GIVEN INSTRUCTION:
What number of lines hold the word "Blender"? State that number and nothing besides.
— Start INPUT DATA —
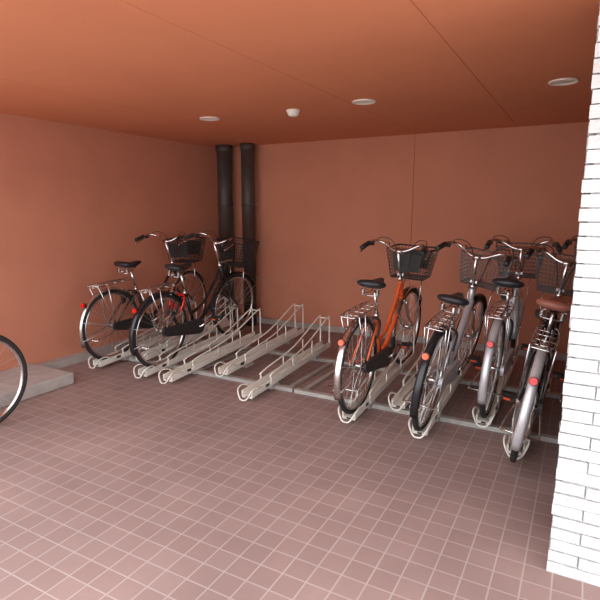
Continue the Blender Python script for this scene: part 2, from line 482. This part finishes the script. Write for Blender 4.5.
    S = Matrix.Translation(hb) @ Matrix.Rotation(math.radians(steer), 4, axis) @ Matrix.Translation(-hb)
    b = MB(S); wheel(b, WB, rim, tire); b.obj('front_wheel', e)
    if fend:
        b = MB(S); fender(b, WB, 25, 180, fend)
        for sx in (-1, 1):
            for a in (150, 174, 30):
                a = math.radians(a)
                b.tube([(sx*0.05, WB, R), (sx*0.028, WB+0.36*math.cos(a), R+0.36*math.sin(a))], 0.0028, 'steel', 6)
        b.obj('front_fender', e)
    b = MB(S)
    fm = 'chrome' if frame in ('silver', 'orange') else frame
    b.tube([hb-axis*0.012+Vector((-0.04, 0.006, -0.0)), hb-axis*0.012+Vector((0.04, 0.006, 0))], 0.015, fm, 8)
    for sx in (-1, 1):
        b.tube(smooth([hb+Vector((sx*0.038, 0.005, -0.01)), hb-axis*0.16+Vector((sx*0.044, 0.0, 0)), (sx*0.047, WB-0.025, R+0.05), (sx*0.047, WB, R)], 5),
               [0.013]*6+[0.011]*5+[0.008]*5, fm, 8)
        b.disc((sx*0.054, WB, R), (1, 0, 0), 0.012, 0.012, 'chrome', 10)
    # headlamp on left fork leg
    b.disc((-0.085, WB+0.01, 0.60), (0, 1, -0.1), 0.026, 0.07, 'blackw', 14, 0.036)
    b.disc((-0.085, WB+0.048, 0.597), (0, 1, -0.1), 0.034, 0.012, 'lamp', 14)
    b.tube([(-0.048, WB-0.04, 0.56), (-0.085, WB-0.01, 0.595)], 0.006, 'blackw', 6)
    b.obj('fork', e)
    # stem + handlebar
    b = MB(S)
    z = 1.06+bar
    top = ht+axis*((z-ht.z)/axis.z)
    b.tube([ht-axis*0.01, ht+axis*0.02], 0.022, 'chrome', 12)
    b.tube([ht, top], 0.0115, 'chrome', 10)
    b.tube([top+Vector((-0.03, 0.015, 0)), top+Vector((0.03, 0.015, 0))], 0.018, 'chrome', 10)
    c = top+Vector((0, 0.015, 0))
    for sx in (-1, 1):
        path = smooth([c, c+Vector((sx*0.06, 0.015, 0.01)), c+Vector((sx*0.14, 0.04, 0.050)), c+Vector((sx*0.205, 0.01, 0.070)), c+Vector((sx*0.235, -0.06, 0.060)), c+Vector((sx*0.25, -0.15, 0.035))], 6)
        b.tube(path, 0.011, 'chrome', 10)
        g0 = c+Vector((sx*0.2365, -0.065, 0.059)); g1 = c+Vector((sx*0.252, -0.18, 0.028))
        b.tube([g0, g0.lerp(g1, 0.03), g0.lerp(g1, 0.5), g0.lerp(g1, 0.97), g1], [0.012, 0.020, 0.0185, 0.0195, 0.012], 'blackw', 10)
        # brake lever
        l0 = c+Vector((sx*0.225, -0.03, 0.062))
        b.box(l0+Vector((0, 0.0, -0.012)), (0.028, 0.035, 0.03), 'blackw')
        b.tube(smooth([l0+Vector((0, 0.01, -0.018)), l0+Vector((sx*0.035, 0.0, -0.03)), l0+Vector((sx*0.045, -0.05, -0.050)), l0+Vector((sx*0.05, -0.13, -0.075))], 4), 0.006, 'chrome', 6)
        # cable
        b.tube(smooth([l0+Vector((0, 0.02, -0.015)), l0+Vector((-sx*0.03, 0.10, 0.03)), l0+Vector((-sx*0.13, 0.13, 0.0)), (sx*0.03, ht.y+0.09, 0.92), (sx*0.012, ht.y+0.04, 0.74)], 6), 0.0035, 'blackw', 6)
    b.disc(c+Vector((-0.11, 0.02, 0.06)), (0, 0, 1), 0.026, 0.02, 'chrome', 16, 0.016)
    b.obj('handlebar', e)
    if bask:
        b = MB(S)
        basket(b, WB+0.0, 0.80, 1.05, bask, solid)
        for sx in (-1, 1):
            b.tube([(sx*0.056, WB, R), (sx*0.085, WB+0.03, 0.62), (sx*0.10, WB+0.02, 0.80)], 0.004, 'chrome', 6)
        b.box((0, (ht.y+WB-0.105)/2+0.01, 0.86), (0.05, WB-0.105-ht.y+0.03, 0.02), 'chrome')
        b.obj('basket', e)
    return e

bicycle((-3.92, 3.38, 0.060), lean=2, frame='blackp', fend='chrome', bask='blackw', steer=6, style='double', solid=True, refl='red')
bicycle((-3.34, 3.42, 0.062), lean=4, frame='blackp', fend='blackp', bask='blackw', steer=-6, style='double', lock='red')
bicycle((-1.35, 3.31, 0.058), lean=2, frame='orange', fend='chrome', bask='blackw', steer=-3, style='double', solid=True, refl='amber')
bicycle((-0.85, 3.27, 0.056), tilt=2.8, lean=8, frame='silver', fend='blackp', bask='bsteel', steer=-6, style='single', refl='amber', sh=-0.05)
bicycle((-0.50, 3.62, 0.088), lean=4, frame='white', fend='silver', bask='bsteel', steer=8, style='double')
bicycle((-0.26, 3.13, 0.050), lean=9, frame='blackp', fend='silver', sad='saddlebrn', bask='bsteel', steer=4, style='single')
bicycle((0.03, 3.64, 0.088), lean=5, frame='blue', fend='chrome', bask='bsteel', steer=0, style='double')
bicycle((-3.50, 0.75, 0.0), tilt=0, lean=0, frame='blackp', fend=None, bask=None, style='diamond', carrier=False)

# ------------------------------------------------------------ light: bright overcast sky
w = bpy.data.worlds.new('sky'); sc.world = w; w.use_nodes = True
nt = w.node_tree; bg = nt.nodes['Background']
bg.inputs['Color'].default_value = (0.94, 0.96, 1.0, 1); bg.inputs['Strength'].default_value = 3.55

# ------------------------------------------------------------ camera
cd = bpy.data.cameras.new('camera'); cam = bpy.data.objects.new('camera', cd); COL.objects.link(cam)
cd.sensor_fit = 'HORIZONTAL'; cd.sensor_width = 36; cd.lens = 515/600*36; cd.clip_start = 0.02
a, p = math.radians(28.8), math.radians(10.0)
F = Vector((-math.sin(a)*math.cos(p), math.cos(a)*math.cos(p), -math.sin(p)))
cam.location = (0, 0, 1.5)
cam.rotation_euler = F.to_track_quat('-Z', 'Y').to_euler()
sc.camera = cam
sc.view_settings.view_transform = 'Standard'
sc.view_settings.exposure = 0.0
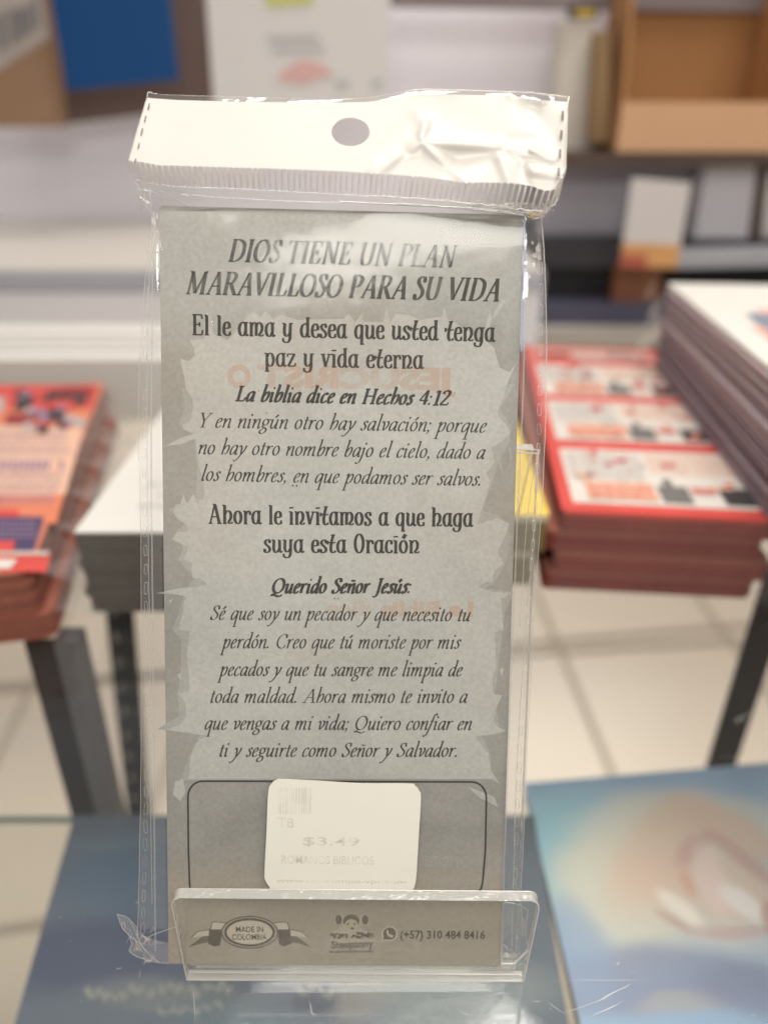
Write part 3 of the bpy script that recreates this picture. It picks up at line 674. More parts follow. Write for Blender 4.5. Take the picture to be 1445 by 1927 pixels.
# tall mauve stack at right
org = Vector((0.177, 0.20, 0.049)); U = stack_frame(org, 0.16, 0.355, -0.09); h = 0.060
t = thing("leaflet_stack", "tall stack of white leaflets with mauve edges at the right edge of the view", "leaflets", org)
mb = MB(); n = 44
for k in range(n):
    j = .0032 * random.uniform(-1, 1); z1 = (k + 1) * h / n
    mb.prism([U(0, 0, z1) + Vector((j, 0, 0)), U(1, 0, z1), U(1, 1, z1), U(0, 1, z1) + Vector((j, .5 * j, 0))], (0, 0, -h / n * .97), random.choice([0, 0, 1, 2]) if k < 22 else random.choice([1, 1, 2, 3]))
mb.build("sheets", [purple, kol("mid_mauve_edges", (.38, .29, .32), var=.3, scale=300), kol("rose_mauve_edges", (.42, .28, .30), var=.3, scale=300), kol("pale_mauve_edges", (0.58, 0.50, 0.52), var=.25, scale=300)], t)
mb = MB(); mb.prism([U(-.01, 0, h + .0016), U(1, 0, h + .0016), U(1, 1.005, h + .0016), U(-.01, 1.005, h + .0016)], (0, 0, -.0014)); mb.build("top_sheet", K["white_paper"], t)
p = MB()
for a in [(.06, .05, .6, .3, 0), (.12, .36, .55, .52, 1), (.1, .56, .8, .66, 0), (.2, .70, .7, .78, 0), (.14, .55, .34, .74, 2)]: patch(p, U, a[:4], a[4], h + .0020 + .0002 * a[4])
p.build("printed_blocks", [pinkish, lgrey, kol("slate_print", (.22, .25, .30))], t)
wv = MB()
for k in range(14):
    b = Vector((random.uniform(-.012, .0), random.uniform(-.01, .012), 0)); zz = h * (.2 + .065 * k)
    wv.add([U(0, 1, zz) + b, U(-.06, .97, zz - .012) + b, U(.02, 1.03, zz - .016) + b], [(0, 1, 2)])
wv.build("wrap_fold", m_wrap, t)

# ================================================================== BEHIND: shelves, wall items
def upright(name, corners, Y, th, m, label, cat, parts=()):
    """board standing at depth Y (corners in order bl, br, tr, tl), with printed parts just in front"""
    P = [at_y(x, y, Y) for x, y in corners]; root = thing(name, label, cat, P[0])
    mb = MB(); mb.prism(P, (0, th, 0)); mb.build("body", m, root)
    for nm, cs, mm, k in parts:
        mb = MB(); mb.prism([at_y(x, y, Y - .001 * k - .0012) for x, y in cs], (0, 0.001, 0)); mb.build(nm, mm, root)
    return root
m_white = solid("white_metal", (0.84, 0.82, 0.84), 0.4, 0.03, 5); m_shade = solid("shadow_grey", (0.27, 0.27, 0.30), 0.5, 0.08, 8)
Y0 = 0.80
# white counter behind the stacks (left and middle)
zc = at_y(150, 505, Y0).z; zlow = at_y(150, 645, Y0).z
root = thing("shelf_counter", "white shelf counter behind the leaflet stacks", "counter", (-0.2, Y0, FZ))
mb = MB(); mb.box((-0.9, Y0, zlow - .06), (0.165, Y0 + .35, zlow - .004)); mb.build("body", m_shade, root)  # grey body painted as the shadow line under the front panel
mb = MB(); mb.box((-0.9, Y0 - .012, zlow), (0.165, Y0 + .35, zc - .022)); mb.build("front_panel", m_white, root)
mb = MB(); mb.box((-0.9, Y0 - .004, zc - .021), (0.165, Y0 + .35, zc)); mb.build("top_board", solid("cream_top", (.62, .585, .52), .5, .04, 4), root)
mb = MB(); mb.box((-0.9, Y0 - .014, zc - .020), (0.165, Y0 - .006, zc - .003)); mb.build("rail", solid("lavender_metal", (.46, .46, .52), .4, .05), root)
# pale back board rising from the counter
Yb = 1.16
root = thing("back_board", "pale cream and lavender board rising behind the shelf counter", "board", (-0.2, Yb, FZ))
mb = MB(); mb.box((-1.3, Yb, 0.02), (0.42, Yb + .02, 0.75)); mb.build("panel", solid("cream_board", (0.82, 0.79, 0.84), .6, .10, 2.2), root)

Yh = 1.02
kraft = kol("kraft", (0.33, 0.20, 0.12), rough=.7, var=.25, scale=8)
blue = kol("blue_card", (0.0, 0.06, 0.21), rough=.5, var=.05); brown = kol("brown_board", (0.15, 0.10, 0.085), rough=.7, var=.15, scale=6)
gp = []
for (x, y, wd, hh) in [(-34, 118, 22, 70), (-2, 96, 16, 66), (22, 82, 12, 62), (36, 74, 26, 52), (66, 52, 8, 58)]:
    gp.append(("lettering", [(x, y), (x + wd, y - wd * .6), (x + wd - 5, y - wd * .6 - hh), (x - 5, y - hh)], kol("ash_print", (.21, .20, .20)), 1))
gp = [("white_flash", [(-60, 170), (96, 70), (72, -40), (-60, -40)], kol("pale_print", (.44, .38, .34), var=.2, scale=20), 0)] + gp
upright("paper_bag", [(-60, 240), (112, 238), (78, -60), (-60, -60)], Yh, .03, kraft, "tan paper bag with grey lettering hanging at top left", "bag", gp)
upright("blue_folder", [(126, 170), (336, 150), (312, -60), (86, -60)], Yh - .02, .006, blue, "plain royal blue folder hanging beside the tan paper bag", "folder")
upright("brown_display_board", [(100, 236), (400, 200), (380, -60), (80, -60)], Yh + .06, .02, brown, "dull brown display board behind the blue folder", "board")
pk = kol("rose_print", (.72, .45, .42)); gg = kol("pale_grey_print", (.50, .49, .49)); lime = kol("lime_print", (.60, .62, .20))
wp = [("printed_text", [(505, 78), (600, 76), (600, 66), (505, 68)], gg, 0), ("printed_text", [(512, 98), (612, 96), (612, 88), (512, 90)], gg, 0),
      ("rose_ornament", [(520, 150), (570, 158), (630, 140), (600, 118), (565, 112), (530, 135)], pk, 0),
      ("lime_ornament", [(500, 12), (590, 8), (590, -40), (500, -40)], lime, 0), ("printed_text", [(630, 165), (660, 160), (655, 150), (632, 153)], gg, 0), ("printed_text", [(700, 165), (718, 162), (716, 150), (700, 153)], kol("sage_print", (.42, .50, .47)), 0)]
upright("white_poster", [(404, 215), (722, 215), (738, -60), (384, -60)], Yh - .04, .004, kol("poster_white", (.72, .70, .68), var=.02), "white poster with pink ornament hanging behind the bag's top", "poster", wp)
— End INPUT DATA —
SOLVED PROBLEM:
2